For every line in the records that has the word "Blender", make a copy.

• • • • • • •

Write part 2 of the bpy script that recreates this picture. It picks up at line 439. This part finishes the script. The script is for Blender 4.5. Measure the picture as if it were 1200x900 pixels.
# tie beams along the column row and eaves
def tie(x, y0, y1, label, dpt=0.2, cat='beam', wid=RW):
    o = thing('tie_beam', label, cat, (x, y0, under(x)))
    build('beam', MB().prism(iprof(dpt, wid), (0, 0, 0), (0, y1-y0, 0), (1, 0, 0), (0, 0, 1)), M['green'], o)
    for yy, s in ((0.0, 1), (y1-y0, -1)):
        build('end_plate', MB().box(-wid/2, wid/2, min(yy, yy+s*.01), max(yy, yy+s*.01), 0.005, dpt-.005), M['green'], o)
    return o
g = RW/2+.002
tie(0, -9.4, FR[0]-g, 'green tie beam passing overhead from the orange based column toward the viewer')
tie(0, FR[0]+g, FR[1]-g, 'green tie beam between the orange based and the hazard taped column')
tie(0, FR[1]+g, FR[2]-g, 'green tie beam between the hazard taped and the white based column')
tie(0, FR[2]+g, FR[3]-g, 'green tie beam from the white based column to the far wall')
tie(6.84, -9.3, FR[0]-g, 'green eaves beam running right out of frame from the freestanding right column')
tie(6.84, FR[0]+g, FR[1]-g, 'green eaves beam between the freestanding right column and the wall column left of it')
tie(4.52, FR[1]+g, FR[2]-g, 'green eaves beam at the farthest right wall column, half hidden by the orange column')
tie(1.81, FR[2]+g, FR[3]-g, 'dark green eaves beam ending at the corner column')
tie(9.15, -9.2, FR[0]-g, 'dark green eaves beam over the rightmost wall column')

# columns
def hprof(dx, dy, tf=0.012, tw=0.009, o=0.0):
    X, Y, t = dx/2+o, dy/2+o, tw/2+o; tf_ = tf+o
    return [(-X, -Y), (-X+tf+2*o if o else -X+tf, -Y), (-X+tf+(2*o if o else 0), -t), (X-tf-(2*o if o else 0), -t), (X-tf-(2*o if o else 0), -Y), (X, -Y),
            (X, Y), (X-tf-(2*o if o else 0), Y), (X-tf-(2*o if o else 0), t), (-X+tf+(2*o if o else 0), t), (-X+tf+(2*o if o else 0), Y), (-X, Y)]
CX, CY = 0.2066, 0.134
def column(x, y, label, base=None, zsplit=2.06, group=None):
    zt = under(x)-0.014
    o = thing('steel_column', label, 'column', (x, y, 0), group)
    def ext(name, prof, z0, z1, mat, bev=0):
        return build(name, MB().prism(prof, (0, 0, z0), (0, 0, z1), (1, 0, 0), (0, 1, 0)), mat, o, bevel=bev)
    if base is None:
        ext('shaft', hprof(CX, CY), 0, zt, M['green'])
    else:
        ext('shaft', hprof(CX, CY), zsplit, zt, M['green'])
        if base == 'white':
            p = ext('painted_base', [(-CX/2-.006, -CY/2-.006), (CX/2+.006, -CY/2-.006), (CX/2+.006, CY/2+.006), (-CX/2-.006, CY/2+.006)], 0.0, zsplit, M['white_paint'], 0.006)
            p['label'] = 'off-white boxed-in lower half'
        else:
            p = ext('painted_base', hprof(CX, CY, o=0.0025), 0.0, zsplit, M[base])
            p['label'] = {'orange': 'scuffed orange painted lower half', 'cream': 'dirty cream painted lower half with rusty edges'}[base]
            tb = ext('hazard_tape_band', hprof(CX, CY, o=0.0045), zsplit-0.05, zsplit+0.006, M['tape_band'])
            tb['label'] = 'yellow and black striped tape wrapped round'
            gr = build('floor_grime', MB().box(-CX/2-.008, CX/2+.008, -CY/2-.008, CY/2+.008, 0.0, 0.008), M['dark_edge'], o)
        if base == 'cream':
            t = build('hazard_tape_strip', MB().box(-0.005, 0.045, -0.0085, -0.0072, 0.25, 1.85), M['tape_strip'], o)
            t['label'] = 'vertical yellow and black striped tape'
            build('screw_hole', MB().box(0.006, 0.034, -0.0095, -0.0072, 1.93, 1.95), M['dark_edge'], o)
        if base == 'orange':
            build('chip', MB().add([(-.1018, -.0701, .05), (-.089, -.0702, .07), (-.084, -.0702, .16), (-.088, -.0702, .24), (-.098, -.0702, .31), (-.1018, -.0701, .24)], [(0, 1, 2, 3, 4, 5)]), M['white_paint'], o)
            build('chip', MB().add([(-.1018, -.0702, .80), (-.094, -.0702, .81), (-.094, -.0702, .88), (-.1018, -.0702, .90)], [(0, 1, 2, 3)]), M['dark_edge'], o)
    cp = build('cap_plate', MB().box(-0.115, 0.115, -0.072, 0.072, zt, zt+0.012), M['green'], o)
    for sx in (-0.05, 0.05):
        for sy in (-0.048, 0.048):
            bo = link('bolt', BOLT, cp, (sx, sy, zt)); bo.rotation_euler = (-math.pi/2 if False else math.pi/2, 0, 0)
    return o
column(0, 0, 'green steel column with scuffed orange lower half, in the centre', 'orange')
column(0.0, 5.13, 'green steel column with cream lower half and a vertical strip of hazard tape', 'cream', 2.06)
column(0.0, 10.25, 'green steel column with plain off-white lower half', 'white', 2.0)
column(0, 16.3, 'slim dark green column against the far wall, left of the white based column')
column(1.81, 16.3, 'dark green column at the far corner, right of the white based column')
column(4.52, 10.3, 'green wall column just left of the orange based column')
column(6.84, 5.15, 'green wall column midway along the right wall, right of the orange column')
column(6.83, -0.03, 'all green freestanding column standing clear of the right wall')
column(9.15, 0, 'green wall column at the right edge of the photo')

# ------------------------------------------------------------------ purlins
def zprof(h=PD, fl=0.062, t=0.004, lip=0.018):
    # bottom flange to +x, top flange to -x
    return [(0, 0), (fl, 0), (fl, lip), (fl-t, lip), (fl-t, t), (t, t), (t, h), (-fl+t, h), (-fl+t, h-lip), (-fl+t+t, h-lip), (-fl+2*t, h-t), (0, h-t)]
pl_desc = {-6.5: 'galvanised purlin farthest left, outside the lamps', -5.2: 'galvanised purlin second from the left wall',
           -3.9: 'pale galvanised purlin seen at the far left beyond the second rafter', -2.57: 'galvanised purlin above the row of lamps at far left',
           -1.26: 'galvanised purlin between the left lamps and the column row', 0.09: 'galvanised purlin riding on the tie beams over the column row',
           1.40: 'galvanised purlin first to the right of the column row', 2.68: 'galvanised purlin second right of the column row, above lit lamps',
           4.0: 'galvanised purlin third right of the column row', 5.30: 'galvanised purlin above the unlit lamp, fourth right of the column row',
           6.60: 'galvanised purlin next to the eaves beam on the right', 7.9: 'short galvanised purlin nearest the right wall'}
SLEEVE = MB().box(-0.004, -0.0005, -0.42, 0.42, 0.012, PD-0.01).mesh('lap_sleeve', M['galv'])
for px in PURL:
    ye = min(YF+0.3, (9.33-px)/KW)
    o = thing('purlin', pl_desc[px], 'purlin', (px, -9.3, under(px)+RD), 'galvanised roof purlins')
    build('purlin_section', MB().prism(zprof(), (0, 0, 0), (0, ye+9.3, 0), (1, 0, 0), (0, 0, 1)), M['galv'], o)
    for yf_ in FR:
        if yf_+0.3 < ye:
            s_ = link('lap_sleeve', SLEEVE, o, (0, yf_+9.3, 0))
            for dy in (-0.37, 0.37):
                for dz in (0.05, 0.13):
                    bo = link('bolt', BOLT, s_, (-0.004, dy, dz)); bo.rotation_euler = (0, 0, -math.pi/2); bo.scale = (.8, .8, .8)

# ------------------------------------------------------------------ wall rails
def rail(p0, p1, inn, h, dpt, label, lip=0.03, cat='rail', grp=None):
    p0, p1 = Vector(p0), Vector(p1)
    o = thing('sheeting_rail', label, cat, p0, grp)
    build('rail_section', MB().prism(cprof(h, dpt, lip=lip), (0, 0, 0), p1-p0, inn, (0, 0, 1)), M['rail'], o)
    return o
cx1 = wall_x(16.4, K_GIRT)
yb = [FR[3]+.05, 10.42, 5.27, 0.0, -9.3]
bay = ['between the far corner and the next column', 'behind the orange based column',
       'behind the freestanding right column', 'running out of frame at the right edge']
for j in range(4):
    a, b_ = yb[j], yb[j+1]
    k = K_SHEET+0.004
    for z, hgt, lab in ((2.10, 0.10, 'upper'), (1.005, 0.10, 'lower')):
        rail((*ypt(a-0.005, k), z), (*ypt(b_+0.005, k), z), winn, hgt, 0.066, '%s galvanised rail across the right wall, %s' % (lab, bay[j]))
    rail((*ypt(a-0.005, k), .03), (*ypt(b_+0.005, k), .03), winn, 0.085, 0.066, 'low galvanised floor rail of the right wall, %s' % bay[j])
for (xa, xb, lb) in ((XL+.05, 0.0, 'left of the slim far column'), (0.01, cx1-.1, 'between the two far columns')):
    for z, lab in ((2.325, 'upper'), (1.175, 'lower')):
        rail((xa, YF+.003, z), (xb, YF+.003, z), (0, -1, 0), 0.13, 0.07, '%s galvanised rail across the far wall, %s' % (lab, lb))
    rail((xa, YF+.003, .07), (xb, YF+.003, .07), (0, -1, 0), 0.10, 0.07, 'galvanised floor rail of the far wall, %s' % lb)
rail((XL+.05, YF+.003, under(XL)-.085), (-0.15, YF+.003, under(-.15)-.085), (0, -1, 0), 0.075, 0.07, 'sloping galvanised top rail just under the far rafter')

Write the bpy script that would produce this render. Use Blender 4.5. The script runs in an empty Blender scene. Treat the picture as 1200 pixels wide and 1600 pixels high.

• • • • • • •

Full solution:
Write part 2 of the bpy script that recreates this picture. It picks up at line 439. This part finishes the script. The script is for Blender 4.5. Measure the picture as if it were 1200x900 pixels.
Write the bpy script that would produce this render. Use Blender 4.5. The script runs in an empty Blender scene. Treat the picture as 1200 pixels wide and 1600 pixels high.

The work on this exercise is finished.